For my part, I recognise that governments at all levels need to do a better job of listening to Aboriginal and Torres Strait Islander people, who are the experts in their own lives and who have the answers to many of the challenges facing their communities. The ACT has some experience with a representative voice to parliament. The ACT Aboriginal and Torres Strait Islander Elected Body has been in place since 2008. The ACT remains the only jurisdiction in Australia to have such a democratically elected office, although I am pleased to note that my Victorian Labor colleagues are working to establish a representative body. The purpose of the elected body is to be a voice for the community and to hold the government to account.

In that context, I note the proposals put forward by my predecessor, Dr Bourke, on RiotACT yesterday, about how we may wish to change and improve the hearings process for the elected body. I have put those proposals to the elected body for their advice, recognising that self-determination is all-important here. Contrary to the Prime Minister’s disingenuous arguments, the elected body has not become an extra chamber of this parliament and there has never been any danger of that. This is a total furphy, and I am sure he knows it.

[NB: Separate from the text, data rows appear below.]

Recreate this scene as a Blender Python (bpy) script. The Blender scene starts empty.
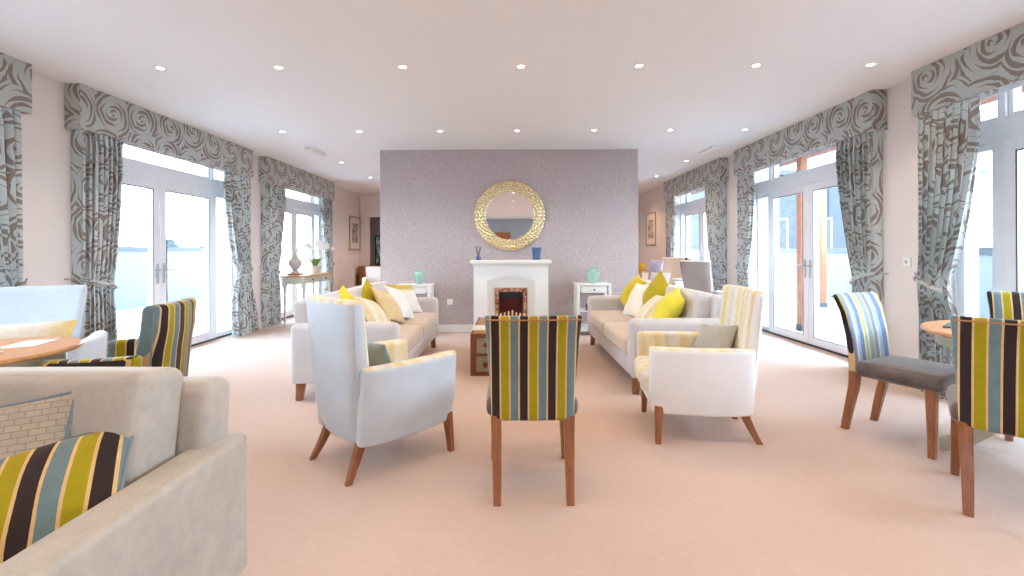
import bpy, bmesh, math, random
from mathutils import Vector, Matrix
random.seed(7)
C = bpy.context.scene.collection
PI = math.pi
def lin(c):
    c = c / 255.0
    return c / 12.92 if c <= 0.04045 else ((c + 0.055) / 1.055) ** 2.4
def rgb(r, g, b): return (lin(r), lin(g), lin(b), 1.0)

# ------------------------------------------------------------------ materials
class NT:
    """tiny node-tree writer"""
    def __init__(self, name):
        self.m = bpy.data.materials.new(name); self.m.use_nodes = True
        self.t = self.m.node_tree; self.t.nodes.clear()
        self.out = self.t.nodes.new('ShaderNodeOutputMaterial')
    def n(self, typ, ins=None, **props):
        nd = self.t.nodes.new(typ)
        for k, v in props.items(): setattr(nd, k, v)
        for k, v in (ins or {}).items():
            s = nd.inputs[k]
            if isinstance(v, bpy.types.NodeSocket): self.t.links.new(v, s)
            else: s.default_value = v
        return nd
    def math(self, op, a, b=0.0, c=0.0):
        return self.n('ShaderNodeMath', {0: a, 1: b, 2: c}, operation=op).outputs[0]
    def mix(self, f, a, b, mode='MIX'):
        nd = self.t.nodes.new('ShaderNodeMix'); nd.data_type = 'RGBA'; nd.blend_type = mode
        for i, v in ((0, f), (6, a), (7, b)):
            if isinstance(v, bpy.types.NodeSocket): self.t.links.new(v, nd.inputs[i])
            else: nd.inputs[i].default_value = v
        return nd.outputs[2]
    def ramp(self, f, stops, interp='LINEAR'):
        nd = self.n('ShaderNodeValToRGB', {0: f}); cr = nd.color_ramp; cr.interpolation = interp
        while len(cr.elements) > 1: cr.elements.remove(cr.elements[-1])
        cr.elements[0].position = stops[0][0]; cr.elements[0].color = stops[0][1]
        for p, c in stops[1:]:
            e = cr.elements.new(p); e.color = c
        return nd.outputs[0]
    def coord(self, which='Object'): return self.n('ShaderNodeTexCoord').outputs[which]
    def noise(self, scale, detail=3, vec=None, rough=0.55):
        return self.n('ShaderNodeTexNoise', {'Vector': vec or self.coord(), 'Scale': scale, 'Detail': detail, 'Roughness': rough}).outputs[0]
    def bump(self, h, strength, dist=0.01):
        return self.n('ShaderNodeBump', {'Height': h, 'Strength': strength, 'Distance': dist}).outputs[0]
    def pbsdf(self, **k):
        names = dict(color='Base Color', rough='Roughness', metal='Metallic', normal='Normal', sheen='Sheen Weight',
                     sheen_rough='Sheen Roughness', sheen_tint='Sheen Tint', spec='Specular IOR Level', trans='Transmission Weight',
                     ior='IOR', emit='Emission Color', estr='Emission Strength', alpha='Alpha', coat='Coat Weight')
        b = self.n('ShaderNodeBsdfPrincipled', {names[a]: v for a, v in k.items()})
        return b.outputs[0]
    def done(self, sh):
        self.t.links.new(sh, self.out.inputs[0]); return self.m

def plain(name, col, rough=0.5, metal=0.0, var=0.06, scale=9.0, **k):
    t = NT(name)
    f = t.noise(scale)
    dark = tuple(c * (1 - var * 2) for c in col[:3]) + (1,)
    c = t.mix(f, dark, tuple(min(1, x * (1 + var)) for x in col[:3]) + (1,))
    return t.done(t.pbsdf(color=c, rough=rough, metal=metal, **k))

def velvet(name, col, var=0.22, scale=7.0, sheen=0.35, rough=0.75, fine=220):
    t = NT(name)
    f = t.noise(scale, 5, rough=0.7); g = t.noise(fine, 2)
    a = tuple(c * (1 - var) for c in col[:3]) + (1,); b = tuple(min(1, c * (1 + var)) for c in col[:3]) + (1,)
    c = t.mix(t.ramp(f, [(0.3, (0, 0, 0, 1)), (0.7, (1, 1, 1, 1))]), a, b)
    c = t.mix(0.25, c, t.mix(g, a, b))
    return t.done(t.pbsdf(color=c, rough=rough, sheen=sheen, sheen_rough=0.4, normal=t.bump(g, 0.15, 0.004), spec=0.2))

LINE = rgb(222, 186, 130)
BOLD = [(0.0, rgb(52, 40, 40)), (.275, LINE), (.333, rgb(166, 152, 20)), (.61, LINE), (.667, rgb(112, 134, 138)), (.945, LINE)]
BOLD_LIT = [(0.0, rgb(140, 160, 166)), (.17, rgb(214, 208, 176)), (.24, rgb(186, 184, 96)), (.36, rgb(214, 214, 200)),
        (.42, rgb(108, 128, 160)), (.60, rgb(158, 180, 198)), (.74, rgb(214, 212, 186)), (.80, rgb(128, 136, 164)), (.93, rgb(190, 188, 108))]
TUB = [(0.0, rgb(238, 230, 208)), (.2, rgb(230, 212, 160)), (.34, rgb(236, 228, 212)), (.55, rgb(214, 210, 202)), (.7, rgb(234, 222, 186)), (.85, rgb(228, 206, 146)), (1.0, rgb(238, 230, 208))]
def striped(name, stops, axis, period, off=0.0, interp='CONSTANT', wob=0.0, sheen=0.3):
    t = NT(name)
    co = t.coord(); s = t.n('ShaderNodeSeparateXYZ', {0: co})
    x = s.outputs[axis]
    if wob:
        x = t.math('ADD', x, t.math('MULTIPLY', t.math('SUBTRACT', t.noise(16, 4, co), 0.5), wob))
    f = t.math('MODULO', t.math('ADD', x, off + period * 40), period)
    c = t.ramp(t.math('DIVIDE', f, period), stops, interp)
    g = t.noise(30, 4, co); c = t.mix(0.3, c, t.ramp(g, [(0.25, (.45, .45, .45, 1)), (.75, (1, 1, 1, 1))]), 'MULTIPLY')
    return t.done(t.pbsdf(color=c, rough=0.75, sheen=sheen, sheen_rough=0.4, spec=0.2, normal=t.bump(t.noise(240, 2, co), 0.15, 0.004)))

def rose(name, base, ink, size=0.3):
    t = NT(name)
    uv = t.coord('UV')
    wob = t.n('ShaderNodeTexNoise', {'Vector': uv, 'Scale': 7.0, 'Detail': 2.0}, noise_dimensions='2D').outputs['Color']
    sc = t.n('ShaderNodeVectorMath', {0: uv, 'Scale': 1 / size}, operation='SCALE').outputs[0]
    w2 = t.n('ShaderNodeVectorMath', {0: wob, 1: (0.5, 0.5, 0.5)}, operation='SUBTRACT').outputs[0]
    w2 = t.n('ShaderNodeVectorMath', {0: w2, 'Scale': 0.13}, operation='SCALE').outputs[0]
    v = t.n('ShaderNodeVectorMath', {0: sc, 1: w2}, operation='ADD').outputs[0]
    vo = t.n('ShaderNodeTexVoronoi', {'Vector': v, 'Scale': 1.0, 'Randomness': 0.5}, voronoi_dimensions='2D')
    loc = t.n('ShaderNodeVectorMath', {0: v, 1: vo.outputs['Position']}, operation='SUBTRACT').outputs[0]
    s = t.n('ShaderNodeSeparateXYZ', {0: loc})
    ang = t.math('ARCTAN2', s.outputs[1], s.outputs[0])
    r = vo.outputs['Distance']
    rnd = t.n('ShaderNodeSeparateColor', {0: vo.outputs['Color']}).outputs[0]
    ph = t.math('MULTIPLY', rnd, 6.283)
    spiral = t.math('ADD', t.math('MULTIPLY', r, 7.4), t.math('DIVIDE', t.math('ADD', ang, ph), 6.2832))
    fr = t.math('FRACT', t.math('ADD', spiral, 20.0))
    wave = t.math('SINE', t.math('ADD', t.math('MULTIPLY', ang, 2.0), t.math('ADD', t.math('MULTIPLY', r, 11.0), ph)))
    width = t.math('ADD', 0.25, t.math('MULTIPLY', wave, 0.26))
    ink_f = t.math('LESS_THAN', t.math('ABSOLUTE', t.math('SUBTRACT', fr, 0.5)), t.math('MULTIPLY', width, 0.72))
    c = t.mix(ink_f, base, ink)
    g = t.noise(150, 2)
    sh = t.pbsdf(color=t.mix(0.12, c, t.mix(g, (.2, .2, .2, 1), (.9, .9, .9, 1))), rough=0.55, sheen=0.2, spec=0.3)
    tr = t.n('ShaderNodeBsdfTranslucent', {0: c}).outputs[0]
    return t.done(t.n('ShaderNodeMixShader', {0: 0.16, 1: sh, 2: tr}).outputs[0])

def wood(name, a, b, axis_scale=(6, 6, 0.8), rough=0.4):
    t = NT(name)
    v = t.n('ShaderNodeMapping', {0: t.coord(), 'Scale': axis_scale}).outputs[0]
    f = t.noise(6, 6, v, 0.65)
    return t.done(t.pbsdf(color=t.mix(t.ramp(f, [(.3, (0, 0, 0, 1)), (.7, (1, 1, 1, 1))]), a, b), rough=rough))

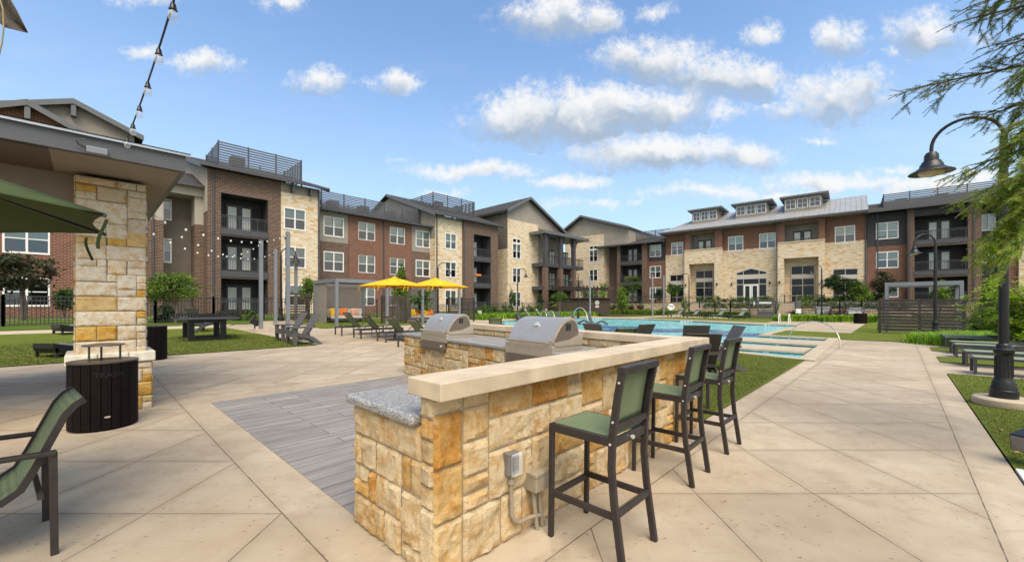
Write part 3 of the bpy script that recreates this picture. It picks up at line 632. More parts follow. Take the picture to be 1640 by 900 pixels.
# ------------------------------------------------------------------ buildings
class Bld:
    def __init__(s, name, label, cat, O, T, N, ang):
        s.O, s.T, s.N, s.c = Vector(O), T, N, Vector(O).dot(N)
        s.root = thing(name, label, cat, (O[0], O[1], 0), ang)
    def d(s, px, y=0):
        r = (px-CX)/F; return (s.c+y)/(r*s.N.x+s.N.y)
    def s(s, px, y=0):
        r = (px-CX)/F; d = s.d(px, y); return (Vector((r*d, d, 0))-s.O).dot(s.T)
    def z(s, px, py, y=0): return EYE+(HY-py)*s.d(px, y)/F
    def yat(s, px, sv):
        r = (px-CX)/F; P = s.O+s.T*sv
        return (r*P.y-P.x)/(s.N.x-r*s.N.y)
    def P(s, b, name, mat, **k): return b.build(name, mat, s.root, **k)
    def wall(s, mat, s0, s1, y, z0, z1, ops=(), depth=7, recess=None, name='wall'):
        b = MB(); xs = sorted({s0, s1}|{v for o in ops for v in o[:2]}); zs = sorted({z0, z1}|{v for o in ops for v in o[2:4]})
        for xa, xb in zip(xs, xs[1:]):
            for za, zb in zip(zs, zs[1:]):
                cx, cz = (xa+xb)/2, (za+zb)/2
                if any(o[0] < cx < o[1] and o[2] < cz < o[3] for o in ops): continue
                b.add([(xa,y,za),(xb,y,za),(xb,y,zb),(xa,y,zb)], [(0,1,2,3)])
        for o in ops:
            a, c, e, f = o[:4]; dp = o[4] if len(o) > 4 else .34
            deep = dp > .8
            b.cur = 2 if deep else 0
            b.add([(a,y,e),(a,y+dp,e),(a,y+dp,f),(a,y,f)], [(0,1,2,3)]); b.add([(c,y,e),(c,y,f),(c,y+dp,f),(c,y+dp,e)], [(0,1,2,3)])
            b.add([(a,y,f),(a,y+dp,f),(c,y+dp,f),(c,y,f)], [(0,1,2,3)]); b.add([(a,y,e),(c,y,e),(c,y+dp,e),(a,y+dp,e)], [(0,1,2,3)])
            b.cur = 2 if deep else 1
            b.add([(a,y+dp,e),(c,y+dp,e),(c,y+dp,f),(a,y+dp,f)], [(0,1,2,3)]); b.cur = 0
        Y = y+depth
        b.add([(s0,y,z0),(s0,y,z1),(s0,Y,z1),(s0,Y,z0)], [(0,1,2,3)]); b.add([(s1,y,z0),(s1,Y,z0),(s1,Y,z1),(s1,y,z1)], [(0,1,2,3)])
        b.add([(s0,y,z1),(s1,y,z1),(s1,Y,z1),(s0,Y,z1)], [(0,1,2,3)]); b.add([(s0,Y,z0),(s0,Y,z1),(s1,Y,z1),(s1,Y,z0)], [(0,1,2,3)])
        return s.P(b, name, [M[mat], M['interior'], M[recess or 'siding_dark']], fix=False)
    def window(s, s0, s1, z0, z1, y, twin=True, frame='win_white', blind=.5, muntin=False, rail=True):
        b = MB(); t = .055; ya, yb = y-.035, y+.09
        b.box((s0-.03,ya,z0-.06), (s1+.03,yb,z0+t)); b.box((s0-.03,ya,z1-t), (s1+.03,yb,z1+.05))
        b.box((s0-.03,ya,z0+t), (s0+t,yb,z1-t)); b.box((s1-t,ya,z0+t), (s1+.03,yb,z1-t))
        lites = [(s0+t, s1-t)]
        if twin:
            m = (s0+s1)/2; b.box((m-.05,ya,z0+t), (m+.05,yb,z1-t)); lites = [(s0+t, m-.05), (m+.05, s1-t)]
        zm = (z0+z1)/2
        for a, c in lites:
            if rail: b.box((a,ya+.01,zm-.03), (c,yb,zm+.03))
            if muntin:
                q = (a+c)/2; b.box((q-.012,ya+.03,zm+.03 if rail else z0+t), (q+.012,yb-.01,z1-t))
        w = s.P(b, 'window', M[frame])
        p = MB()
        for a, c in lites: p.add([(a,y+.07,z0+t),(c,y+.07,z0+t),(c,y+.07,z1-t),(a,y+.07,z1-t)], [(0,1,2,3)])
        p.build('pane', M['glass'], w, fix=False)
        if blind:
            q = MB()
            for a, c in lites:
                zb = z1-t-(z1-z0-2*t)*blind*R.uniform(.9, 1.05); q.box((a,y+.15,zb), (c,y+.17,z1-t))
            q.build('blind', M['blind'], w)
        return w
    def balcony(s, s0, s1, zf, y, depth, door=None, fascia=.42, rail=1.08, floor=True, picks=.12):
        if floor:
            b = MB(); b.box((s0-.04,y-.06,zf-fascia), (s1+.04,y+.25,zf+.05)); s.P(b, 'balcony_edge', M['trim_dark'])
        b = MB(); yr = y+.06
        b.box((s0,yr-.03,zf+rail-.06), (s1,yr+.03,zf+rail)); b.box((s0,yr-.02,zf+.12), (s1,yr+.02,zf+.16)); b.box((s0,yr-.02,zf+rail-.2), (s1,yr+.02,zf+rail-.17))
        k = max(2, int((s1-s0)/picks))
        for i in range(k+1):
            x = s0+(s1-s0)*i/k; w = .011 if i % 10 else .03; b.box((x-w,yr-w,zf+.05), (x+w,yr+w,zf+rail-.05))
        s.P(b, 'balcony_railing', M['rail'])
        if door: s.door(door[0], door[1], zf+.06, y+depth)
    def door(s, a, c, z, y, h=2.25, mat='trim_dark', lite='door_lite'):
        b = MB(); m = (a+c)/2; b.box((a-.12,y-.09,z), (c+.12,y-.02,z+h)); d = s.P(b, 'balcony_door', M[mat])
        for l, r in ((a, m-.13*(c-a)), (m+.13*(c-a), c)):
            q = MB(); q.box((l,y-.12,z+.25), (r,y-.091,z+h-.2)); q.build('door_lite', M[lite], d)
        return d
    def screen(s, s0, s1, y0, y1, z0, z1, n, left=True, right=True, solid=0.0):
        b = MB(); h = (z1-z0)/n
        def run(pa, pb):
            for i in range(n):
                z = z0+h*(i+.5)
                hh = h*.62 if (i+.5)/n > solid else h*.97
                b.sweep([(pa[0],pa[1],z),(pb[0],pb[1],z)], hh, .03, (0,0,1))
            L = math.dist(pa, pb); k = max(1, round(L/2.4))
            for i in range(k+1):
                x = pa[0]+(pb[0]-pa[0])*i/k; yv = pa[1]+(pb[1]-pa[1])*i/k; b.box((x-.05,yv+.02,z0-.4), (x+.05,yv+.1,z1+.04))
        run((s0,y0), (s1,y0))
        if left: run((s0,y0), (s0,y1))
        if right: run((s1,y0), (s1,y1))
        run((s0,y1), (s1,y1))
        s.P(b, 'roof_screen', M['slat_rail'])
        for i in range(max(1, int((s1-s0)/3.2))):
            c = MB(); x = s0+1+i*3.2; c.box((x,y0+.7,z0), (x+1.0,y0+1.6,z0+(z1-z0)*.62)); s.P(c, 'roof_unit', M['trim_grey'])
    def roof(s, s0, s1, y0, ze, yr, zr, mat='shingle', y1=None, z1=None, th=.16, gutter=True):
        y1 = y1 if y1 is not None else 2*yr-y0; z1 = z1 if z1 is not None else ze
        b = MB(); b.prism([(y0,ze),(yr,zr),(y1,z1),(y1,z1-th),(yr,zr-th),(y0,ze-th)], 'x', s0, s1); o = s.P(b, 'roof', M[mat])
        if gutter:
            g = MB(); g.box((s0,y0-.13,ze-.17), (s1,y0-.004,ze+.0)); g.build('gutter', M['trim_dark'], o)
            for x in (s0, s1):      # grey rake boards
                g = MB(); e = .05 if x == s1 else -.05
                g.prism([(y0,ze+.02),(yr,zr+.02),(yr,zr-.3),(y0,ze-.3)], 'x', min(x, x+e), max(x, x+e)); g.build('rake_board', M['trim_grey'], o)
        return o
    def pipe(s, x, y, z0, z1):
        b = MB(); b.box((x-.055,y-.1,z0), (x+.055,y-.005,z1)); s.P(b, 'downspout', M['trim_dark'])
    def lamp(s, x, y, z):
        b = MB(); b.box((x-.06,y-.05,z-.1), (x+.06,y-.004,z+.1)); b.lathe([(.05,z-.14),(.1,z-.05),(.1,z+.12),(.03,z+.2)], (x,y-.16,0), 8); s.P(b, 'wall_lamp', M['black'])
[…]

Madam Speaker, some say we are back to square one when it comes to the meaningful recognition of Aboriginal and Torres Strait Islander people. I hope that is not the case. The Uluru statement came from the hearts of Aboriginal and Torres Strait Islander people, gathered together in one of the largest and most representative forums of Australia’s first nations people in modern times. Their work and their goodwill cannot and should not be squandered.

Clontarf Foundation

MR MILLIGAN (Yerrabi) (5.42): I would like all members to imagine walking into a room with several young males aged from 13 to 17, each of them walking up to you, shaking your hand and introducing himself to you in a clear voice and engaging with you in conversation about his passions and interests. You might be forgiven for thinking you were at a high end private school somewhere here in the ACT. But I was not; I was visiting Mount Austin High School in Wagga, at the invitation of the Clontarf Foundation, meeting with the staff, students and enthusiastic school principal, Susan Lockwood.